The last patriot to be executed for his part in the Easter Rising of 1916 was a Protestant from Northern Ireland further disproving the North vs South, Catholic vs protestnat mythology promoted by the British to divide and conquer. His name was Roger Casement and he was born in Antrim on September 1, 1864 to a Protestant father and Catholic mother. At 17, he went to work for the Elder Dempster Shipping Company in Liverpool; three years later he shipped out as purser on one of the company’s ships headed for the west coast of Africa. There in 1892 he joined the British Colonial Service and was gradually advanced to a position of trust in the British Consulate. Always a fair and honorable man, Casement was horrified at the inhuman treatment of native workers in the Belgian Congo, and wrote a notable report exposing those conditions. The story was published in the press, and when Casement returned to England in 1904. He was the man of the hour.
While in London he met Alice Stopford Green, a historian who argued that the English had no right in Ireland, and denounced the exploitation of the Irish people. She had a profound influence on Casement and when he returned to Ireland he looked up her friends: Bulmer Hobson, Eoin MacNeill, and Erskine Childers. He soon became a confident of these and other men of similar political convictions.
Casement’s diligent service earned him the post of Consul General at Rio de Janeiro and he sailed off to assume that enviable post, but even there his sense of fair play guided his actions. He wrote a scathing report on the cruelties practiced by whites on native workers on the rubber plantations along the Putamayo river. It became an international sensation. He returned to England in 1911 and was Knighted for his public service. Casement retired from the Colonial Service in 1912 and returned to Ireland where his sense of fair play was again aroused – this time by the conditions of his own people under the rule of the Crown.
Always a man of strong nationalist sympathies, he joined the National Volunteers in 1913. When he visited London during the following year, the knighted Sir Roger was on a different mission – to arrange for the Irish Volunteer Corps to bring 1500 Hamburg guns to Howth. History shows just how successful he was for many a man marched into Dublin on Easter Monday morning shouldering his old Howth gun. But lets not get ahead of our story. More money was needed to secure more arms, and Casement was entrusted with a trip to New York to see the gallant old Fenian, John Devoy who had been busy raising funds for that purpose among the American Irish. On July 4, 1914, Casement sailed for America. While he was in America, World War I broke out, and Devoy contacted the German ambassador to America seeking aid to win Irish independence. On October 15, 1914 Casement sailed from New York to Germany, carrying a small fortune in Clan na Gael money to purchase more arms. He also hoped to enlist Irish prisoners-of-war in a brigade to serve in an Irish rising, but in that he was not successful. However, the Germans did dispatch the ship AUD with a cargo of arms to be landed at Banna Strand in Co Kerry.

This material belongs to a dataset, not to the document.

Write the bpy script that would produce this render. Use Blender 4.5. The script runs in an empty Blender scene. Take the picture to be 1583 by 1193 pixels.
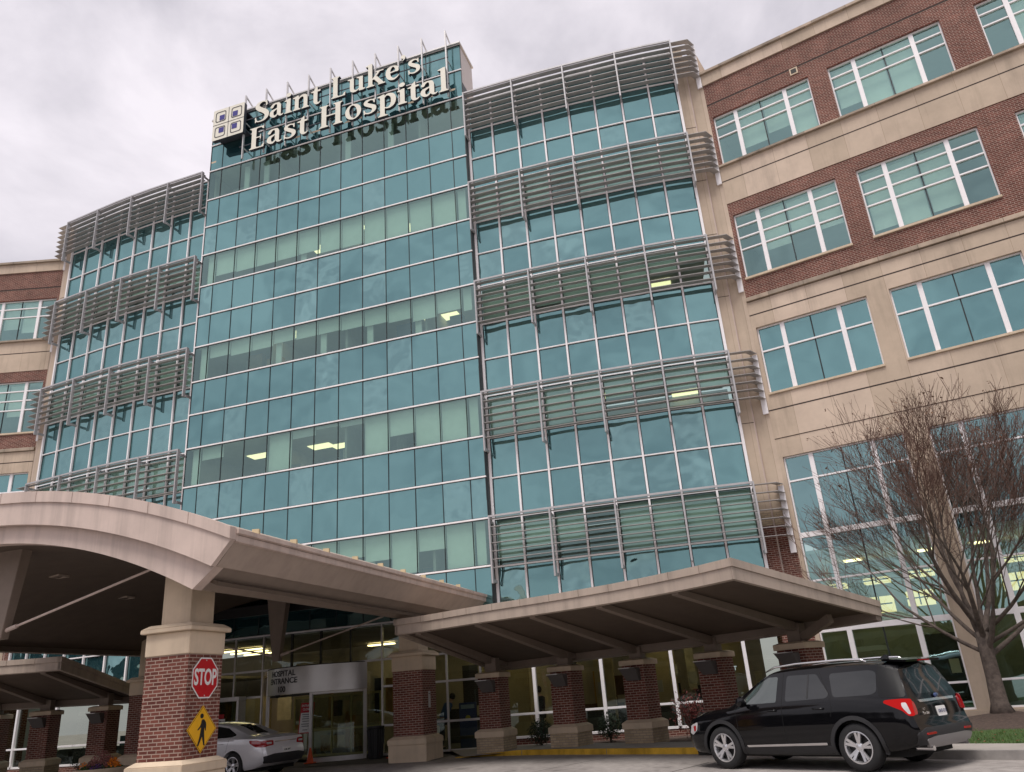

Casement followed in a submarine, landing on Banna Strand in Tralee Bay on Good Friday, 1916. Those who were to meet him there did not.
American Federal agents had raided the New York office of the German Attache and confiscated many documents including Devoy’s message concerning the arms shipment. A delay of 24 hours and an alternate landing spot was radioed to the AUD, but the ship’s radio was inoperative. The Aud landed at the original landing spot and a British convoy was waiting for them. the Aud was escorted by the British to Cork and on the was the German Captain scuttled the ship! The bewildered Casement decided to wait on the beach until his contacts arrived, but he was captured, identified and hurried away to London as a prisoner. An angry Devoy blamed American President Wilson for alerting the British to the arms shipment even though it was a legal transaction since American had not yet entered the war, but because Wilson was of northern Irish loyalist heritage.
Found guilty of high treason, Casement was sentenced to be hanged. A world-wide furor erupted over the severity of the sentence. Here was a just man, recently praised and knighted by the Crown for his efforts on behalf of persecuted natives in far corners of the world, sentenced to death by that same Crown for daring to challenge the exploitation of his own downtrodden people. In an effort to reverse public opinion, the British government circulated copies of diaries alleged to be Casement’s, which recorded homosexual practices. Much controversy surrounded these Black Diaries, but they had the desired effect. The public furor died down, and Casement was hanged in Pentonville Prison on August 3, 1916.
For many years after the Irish government finally won its limited freedom from England, official requests were made to have Sir Roger’s remains returned to Ireland. It was not until 1965, that the English Government finally relented, but only after circulating the despicable Black Diaries once more. But this time they didn’t reckon on modern analytical methodology, and the diaries were claimed by many experts to be forgeries. In spite of English efforts to sully the name of this dedicated Irish patriot, Casement’s remains were respectfully received by the Irish people, given a huge state funeral, and re-interred in Glasnevin Cemetary on March 1, 1965 – just one year before the 50th anniversary of the Easter Rising.